> _WHAT THE TASK ASKS_
In the listing below, locate the line containing "HT+.085, MB()).build('trim_2', M['coping']))" and the line containing "struct(mb.build('trim_5', M['frame']))". Output both of them and every line between, exactly as written, and nothing more.

> _DATA_
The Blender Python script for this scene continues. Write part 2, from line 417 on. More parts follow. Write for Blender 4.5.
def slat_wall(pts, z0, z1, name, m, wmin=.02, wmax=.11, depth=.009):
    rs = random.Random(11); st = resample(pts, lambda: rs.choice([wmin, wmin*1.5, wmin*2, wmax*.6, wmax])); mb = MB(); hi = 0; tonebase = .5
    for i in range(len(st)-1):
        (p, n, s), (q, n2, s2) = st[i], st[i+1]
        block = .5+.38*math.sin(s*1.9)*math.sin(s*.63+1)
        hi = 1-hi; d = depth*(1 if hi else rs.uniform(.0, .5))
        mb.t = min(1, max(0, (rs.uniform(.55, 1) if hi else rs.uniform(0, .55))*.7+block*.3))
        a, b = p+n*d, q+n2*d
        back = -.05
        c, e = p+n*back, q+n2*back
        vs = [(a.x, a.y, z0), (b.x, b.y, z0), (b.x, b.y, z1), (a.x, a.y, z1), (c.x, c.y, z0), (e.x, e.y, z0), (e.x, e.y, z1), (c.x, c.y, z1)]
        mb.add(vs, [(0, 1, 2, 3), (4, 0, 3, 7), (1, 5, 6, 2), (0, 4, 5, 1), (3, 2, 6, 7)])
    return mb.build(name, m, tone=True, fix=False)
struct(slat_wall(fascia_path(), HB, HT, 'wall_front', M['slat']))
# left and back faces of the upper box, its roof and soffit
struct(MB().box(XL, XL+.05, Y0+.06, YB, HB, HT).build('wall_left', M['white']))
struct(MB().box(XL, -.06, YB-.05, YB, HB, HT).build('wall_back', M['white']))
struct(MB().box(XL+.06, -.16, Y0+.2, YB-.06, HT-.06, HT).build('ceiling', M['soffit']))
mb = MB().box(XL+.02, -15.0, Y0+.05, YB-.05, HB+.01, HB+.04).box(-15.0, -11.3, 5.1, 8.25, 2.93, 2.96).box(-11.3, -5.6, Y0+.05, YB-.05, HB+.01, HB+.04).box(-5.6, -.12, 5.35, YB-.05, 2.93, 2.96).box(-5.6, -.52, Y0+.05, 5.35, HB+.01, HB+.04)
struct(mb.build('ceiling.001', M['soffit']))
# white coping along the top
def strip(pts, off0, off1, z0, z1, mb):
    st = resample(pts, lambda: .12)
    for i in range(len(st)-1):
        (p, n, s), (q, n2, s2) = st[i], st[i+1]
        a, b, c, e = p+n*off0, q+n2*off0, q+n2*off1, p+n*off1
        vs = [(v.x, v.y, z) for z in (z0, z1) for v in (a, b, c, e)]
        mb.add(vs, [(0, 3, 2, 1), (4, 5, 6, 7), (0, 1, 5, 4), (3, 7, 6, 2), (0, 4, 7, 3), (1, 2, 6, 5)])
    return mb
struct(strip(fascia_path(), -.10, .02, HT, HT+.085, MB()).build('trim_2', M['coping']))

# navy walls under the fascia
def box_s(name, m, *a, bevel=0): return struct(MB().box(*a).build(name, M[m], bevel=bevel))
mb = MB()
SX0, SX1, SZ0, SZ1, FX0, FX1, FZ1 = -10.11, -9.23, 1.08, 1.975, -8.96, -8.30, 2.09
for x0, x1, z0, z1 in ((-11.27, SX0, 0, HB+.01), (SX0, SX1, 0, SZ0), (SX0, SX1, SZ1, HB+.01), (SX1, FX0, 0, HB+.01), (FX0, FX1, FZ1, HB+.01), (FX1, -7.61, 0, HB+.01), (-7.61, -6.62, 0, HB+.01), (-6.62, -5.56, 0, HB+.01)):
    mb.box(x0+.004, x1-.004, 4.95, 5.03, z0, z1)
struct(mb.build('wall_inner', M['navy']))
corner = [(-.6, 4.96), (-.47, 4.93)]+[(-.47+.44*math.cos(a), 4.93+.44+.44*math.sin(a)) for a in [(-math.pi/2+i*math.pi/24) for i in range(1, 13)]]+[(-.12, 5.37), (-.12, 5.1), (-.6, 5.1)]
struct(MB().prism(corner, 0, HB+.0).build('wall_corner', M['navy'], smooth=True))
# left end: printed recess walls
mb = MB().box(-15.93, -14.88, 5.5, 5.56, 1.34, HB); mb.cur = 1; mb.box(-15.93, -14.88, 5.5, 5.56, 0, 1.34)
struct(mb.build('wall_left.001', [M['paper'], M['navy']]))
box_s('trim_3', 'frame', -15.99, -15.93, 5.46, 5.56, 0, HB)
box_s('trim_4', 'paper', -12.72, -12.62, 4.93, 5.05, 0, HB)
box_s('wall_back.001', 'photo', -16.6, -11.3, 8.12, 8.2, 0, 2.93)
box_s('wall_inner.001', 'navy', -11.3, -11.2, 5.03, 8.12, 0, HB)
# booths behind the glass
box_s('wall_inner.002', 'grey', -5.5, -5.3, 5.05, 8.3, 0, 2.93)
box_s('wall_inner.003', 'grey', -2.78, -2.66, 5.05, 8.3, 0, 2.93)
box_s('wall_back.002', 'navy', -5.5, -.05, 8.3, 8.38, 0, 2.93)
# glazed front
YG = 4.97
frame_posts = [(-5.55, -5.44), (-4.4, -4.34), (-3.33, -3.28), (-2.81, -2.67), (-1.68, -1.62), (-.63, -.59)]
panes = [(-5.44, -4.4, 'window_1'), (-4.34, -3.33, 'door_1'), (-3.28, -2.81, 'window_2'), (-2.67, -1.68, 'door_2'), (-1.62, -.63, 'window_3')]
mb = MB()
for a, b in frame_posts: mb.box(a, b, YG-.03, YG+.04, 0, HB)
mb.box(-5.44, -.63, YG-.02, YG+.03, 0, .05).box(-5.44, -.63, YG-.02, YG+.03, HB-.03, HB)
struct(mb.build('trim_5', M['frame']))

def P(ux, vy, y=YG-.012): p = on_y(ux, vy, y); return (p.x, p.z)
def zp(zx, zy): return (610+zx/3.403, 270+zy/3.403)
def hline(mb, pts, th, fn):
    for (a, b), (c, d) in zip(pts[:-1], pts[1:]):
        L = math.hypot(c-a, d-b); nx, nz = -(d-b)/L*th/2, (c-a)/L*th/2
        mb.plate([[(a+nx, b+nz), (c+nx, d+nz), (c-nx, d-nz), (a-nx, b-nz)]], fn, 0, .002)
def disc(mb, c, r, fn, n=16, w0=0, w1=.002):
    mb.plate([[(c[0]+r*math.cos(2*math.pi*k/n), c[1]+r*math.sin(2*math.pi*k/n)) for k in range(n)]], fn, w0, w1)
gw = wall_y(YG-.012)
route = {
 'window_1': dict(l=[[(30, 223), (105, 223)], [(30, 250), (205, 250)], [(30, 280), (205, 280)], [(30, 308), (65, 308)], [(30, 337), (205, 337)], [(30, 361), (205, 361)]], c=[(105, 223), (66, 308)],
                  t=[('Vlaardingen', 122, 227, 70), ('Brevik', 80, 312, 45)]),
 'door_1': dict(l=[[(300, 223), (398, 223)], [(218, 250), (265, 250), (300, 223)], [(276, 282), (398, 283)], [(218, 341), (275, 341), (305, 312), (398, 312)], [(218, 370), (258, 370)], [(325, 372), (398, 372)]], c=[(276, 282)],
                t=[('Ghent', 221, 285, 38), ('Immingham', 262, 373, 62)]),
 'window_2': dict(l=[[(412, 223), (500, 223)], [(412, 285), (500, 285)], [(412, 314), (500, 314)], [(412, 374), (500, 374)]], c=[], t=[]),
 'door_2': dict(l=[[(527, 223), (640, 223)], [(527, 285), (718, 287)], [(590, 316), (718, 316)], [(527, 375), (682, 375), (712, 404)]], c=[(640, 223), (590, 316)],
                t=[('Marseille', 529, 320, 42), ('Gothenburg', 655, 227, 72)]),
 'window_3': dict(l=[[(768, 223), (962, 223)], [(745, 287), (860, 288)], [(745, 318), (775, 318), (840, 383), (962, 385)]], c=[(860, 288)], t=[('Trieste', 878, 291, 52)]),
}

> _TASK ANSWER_
struct(strip(fascia_path(), -.10, .02, HT, HT+.085, MB()).build('trim_2', M['coping']))

# navy walls under the fascia
def box_s(name, m, *a, bevel=0): return struct(MB().box(*a).build(name, M[m], bevel=bevel))
mb = MB()
SX0, SX1, SZ0, SZ1, FX0, FX1, FZ1 = -10.11, -9.23, 1.08, 1.975, -8.96, -8.30, 2.09
for x0, x1, z0, z1 in ((-11.27, SX0, 0, HB+.01), (SX0, SX1, 0, SZ0), (SX0, SX1, SZ1, HB+.01), (SX1, FX0, 0, HB+.01), (FX0, FX1, FZ1, HB+.01), (FX1, -7.61, 0, HB+.01), (-7.61, -6.62, 0, HB+.01), (-6.62, -5.56, 0, HB+.01)):
    mb.box(x0+.004, x1-.004, 4.95, 5.03, z0, z1)
struct(mb.build('wall_inner', M['navy']))
corner = [(-.6, 4.96), (-.47, 4.93)]+[(-.47+.44*math.cos(a), 4.93+.44+.44*math.sin(a)) for a in [(-math.pi/2+i*math.pi/24) for i in range(1, 13)]]+[(-.12, 5.37), (-.12, 5.1), (-.6, 5.1)]
struct(MB().prism(corner, 0, HB+.0).build('wall_corner', M['navy'], smooth=True))
# left end: printed recess walls
mb = MB().box(-15.93, -14.88, 5.5, 5.56, 1.34, HB); mb.cur = 1; mb.box(-15.93, -14.88, 5.5, 5.56, 0, 1.34)
struct(mb.build('wall_left.001', [M['paper'], M['navy']]))
box_s('trim_3', 'frame', -15.99, -15.93, 5.46, 5.56, 0, HB)
box_s('trim_4', 'paper', -12.72, -12.62, 4.93, 5.05, 0, HB)
box_s('wall_back.001', 'photo', -16.6, -11.3, 8.12, 8.2, 0, 2.93)
box_s('wall_inner.001', 'navy', -11.3, -11.2, 5.03, 8.12, 0, HB)
# booths behind the glass
box_s('wall_inner.002', 'grey', -5.5, -5.3, 5.05, 8.3, 0, 2.93)
box_s('wall_inner.003', 'grey', -2.78, -2.66, 5.05, 8.3, 0, 2.93)
box_s('wall_back.002', 'navy', -5.5, -.05, 8.3, 8.38, 0, 2.93)
# glazed front
YG = 4.97
frame_posts = [(-5.55, -5.44), (-4.4, -4.34), (-3.33, -3.28), (-2.81, -2.67), (-1.68, -1.62), (-.63, -.59)]
panes = [(-5.44, -4.4, 'window_1'), (-4.34, -3.33, 'door_1'), (-3.28, -2.81, 'window_2'), (-2.67, -1.68, 'door_2'), (-1.62, -.63, 'window_3')]
mb = MB()
for a, b in frame_posts: mb.box(a, b, YG-.03, YG+.04, 0, HB)
mb.box(-5.44, -.63, YG-.02, YG+.03, 0, .05).box(-5.44, -.63, YG-.02, YG+.03, HB-.03, HB)
struct(mb.build('trim_5', M['frame']))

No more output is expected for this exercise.